John Rash
See more of the story

Steve Sack prefers to have people notice his cartoons, but lately some of the attention has been on the cartoonist himself.

Earlier this year, the Star Tribune’s Sack won the Overseas Press Club of America’s Thomas Nast Award for best international cartoons published in 2016. That accolade added to his honors in recent years, including a 2013 Pulitzer Prize. The focus will continue at this Thursday’s “Talk of the Stacks” event at the Minneapolis Central Library, where he’ll talk about “The First and Only Book of Sack,” published as part of the Star Tribune’s 150th anniversary.

And just a week ago, my colleague’s work received an unlikely endorsement from one of his targets: Anthony Scaramucci, who may have lost his White House job, but not his sense of humor, as he retweeted a Sack cartoon that lampooned the Mooch himself. “It’s interesting how these things ping-pong across the social-media landscape,” Sack says in his usual understated style.

Numerous Sack cartoons have ping-ponged, if not ricocheted, across the internet as readers respond to his take on this particularly political era. But the cartoonist has drawn about other unusual times — and characters — starting at the University of Minnesota in the 1970s at the Minnesota Daily, where he drew President Gerald Ford. Jimmy Carter came next, while Sack worked for the Fort Wayne (Ind.) Journal Gazette.

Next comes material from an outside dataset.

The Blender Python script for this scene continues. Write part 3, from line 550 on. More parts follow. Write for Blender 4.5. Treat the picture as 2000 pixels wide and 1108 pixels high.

Sack joined the Minneapolis Tribune during the Reagan administration and has been sketching (sometimes sketchy) presidents ever since.

Readers may not notice, but Sack says some presidents are harder to capture because despite distinctive physical features they reveal less of their personalities. Barack Obama, for instance, was a more “emotionally private person,” Sack says, so he didn’t give as much for cartoonists “to really grab on to.”

Bill Clinton, conversely, was not private (to say the least). His open foibles were consistent targets, and Sack says it surprises some that Clinton was the subject of more negative cartoons than any other president. And yet, then as now, Sack kept the scandal-scarred presidency in perspective. “There were a lot of nice, juicy scandals in his administration to work with,” Sack says. And sex scandals “are almost funny by definition. But it’s not a question of life or death, it’s not policy that’s going to harm our country or weaken us or divide us; it was something we could all tut-tut.”

The current Oval Office occupant presents different challenges.

“It’s a 24/7, all-you-can-eat-buffet of crazy that cartoonists and journalists and Americans and other countries in the world are dealing with,” Sack says. And yet, despite his Trump cartoons careening around the web, Sack says it actually has been challenging to fully capture him. Sure, the hair is inimitable — “a beautiful aerodynamic ducktail” — but “if you see him give a speech, I mean, he’s smiling, he’s grimacing, he’s scowling, he’s got a little twinkle to his eye and at other times he’s squinting, and for any cartoon about Trump I can think of a half-dozen expressions to put on his face.”

Conversely, there seems to be only one expression on the face of Vladimir Putin, whom Sack has drawn since George W. Bush famously spoke of looking into the Russian’s eyes and “getting a sense of his soul.” Sack did, too, but what he saw way back in 2005 were manacles circling Putin’s eyes with the word “oppression.”

That theme has been strikingly consistent in Sack’s career, as he has depicted dictators’ human rights abuses abroad and, unflinchingly, here at home, with piercing cartoons against torture after 9/11.

“I grew up being taught, believing in and knowing that we’re the good guys,” Sack says. “And while war is messy and you know that all the John Wayne movies aren’t documentaries, and bad things happen, the notion of America is as a beacon of freedom and liberty and justice and human rights.”

These rights should be universal, Sack believes, and he has been outspoken in defense of press freedoms, especially after the attack on satirists (including two Sack knew) at the Charlie Hebdo offices in France.

“It was gratifying to see how all of France and of the world, really, united in outrage,” Sack says of a country he visits often to attend an annual cartoon festival. “In America, you can write and say and do whatever you please, and that’s the beauty of our country.”

And Sack has done just that, for more than 8,000 cartoons and counting for the Star Tribune. “I have my little piece of real estate in the paper,” Sack says, adding that he’s appreciative that he has been free to build whatever he envisions on that real estate. “I’ve been extremely fortunate with the newspapers and editors I’ve worked with. To a person they’ve all been totally supportive and to a person they’ve all understood what a cartoon is supposed to be: a visual independent commentary that doesn’t necessarily have to hew to the official line of the newspaper but is still within the realm of something you will print in a family newspaper.”

Sack’s only expressed lament concerns the clock. He’s well-versed in politics and pop culture, and his process includes extensive reading, research and then penciling sketches of multiple treatments of multiple topics. Then, using an iPad, he draws until deadline.

“I look at my work and think, ‘If I only had one more hour,’ ” Sack says with a smile.

“Painters say that ‘a painting is never finished, it’s abandoned.’ And that’s probably true of all journalism.”